Mubadala has a long history of establishing strong, value-creating partnerships with leading global organizations. The Abu Dhabi fund is rapidly expanding its exposure to private credit markets through partnerships as it seeks to capitalize on rising interest rates and opportunities in distressed debt.

In March, it forged a joint venture with Ares to invest in global credit markets, starting with an initial target of US$1 billion. The partnership is developing customized liquidity solutions for credit secondaries, with potential for further growth. Mubadala is anchoring the investment, utilizing Ares’ experience, knowledge and origination capacity. Mubadala is building on a relationship with Ares that began in 2017, but it has worked with other asset managers in the private credit asset class.

The partnership is being developed to take advantage in growth in credit secondaries transactions as a result of growth in the primary private credit market.

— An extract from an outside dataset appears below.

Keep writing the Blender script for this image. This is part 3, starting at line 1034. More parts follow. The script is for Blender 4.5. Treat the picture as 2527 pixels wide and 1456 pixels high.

According to Dave Schwartz, who serves as Partner and Head of the Credit Secondaries strategy, there will be a “meaningful supply-demand imbalance requiring dedicated capital to meet the liquidity needs of General and Limited Partners.”

Fabrizio Bocciardi, Head of Credit Investments at Mubadala, said at the time, “Private credit has become a relevant and important part of institutional portfolios which has led to the growth and development of the private credit secondaries industry.”

In January, Mubadala formed a joint venture with Alpha Dhabi Holding to co-invest in private credit opportunities with plans to invest up to US$2.5 billion over the next five years. The deal builds on Mubadala’s long-term and strategic partnership with Apollo Global Management. Mubadala holds 80% ownership of the Abu Dhabi Global Market-based joint venture entity, with the remaining 20% held by Alpha Dhabi.

Mubadala also launched an alliance with private equity firm KKR in October to co-invest US$1 billion across performing private credit opportunities in the Asia-Pacific region. Mubadala is deploying its capital alongside KKR’s strategies, including the KKR Asia Credit Opportunities Fund, a US$1.1 billion credit investment vehicle KKR closed in May 2022. Non-bank financing has grown as companies seek alternative sources of funding. It entered into a similar partnership in September 2020 with Barings, with the creation of the Barings Mubadala Enterprise (BME), an origination platform seeking to provide financing solutions to European middle-market businesses with US$3.5 billion disbursed up to Q1 2022.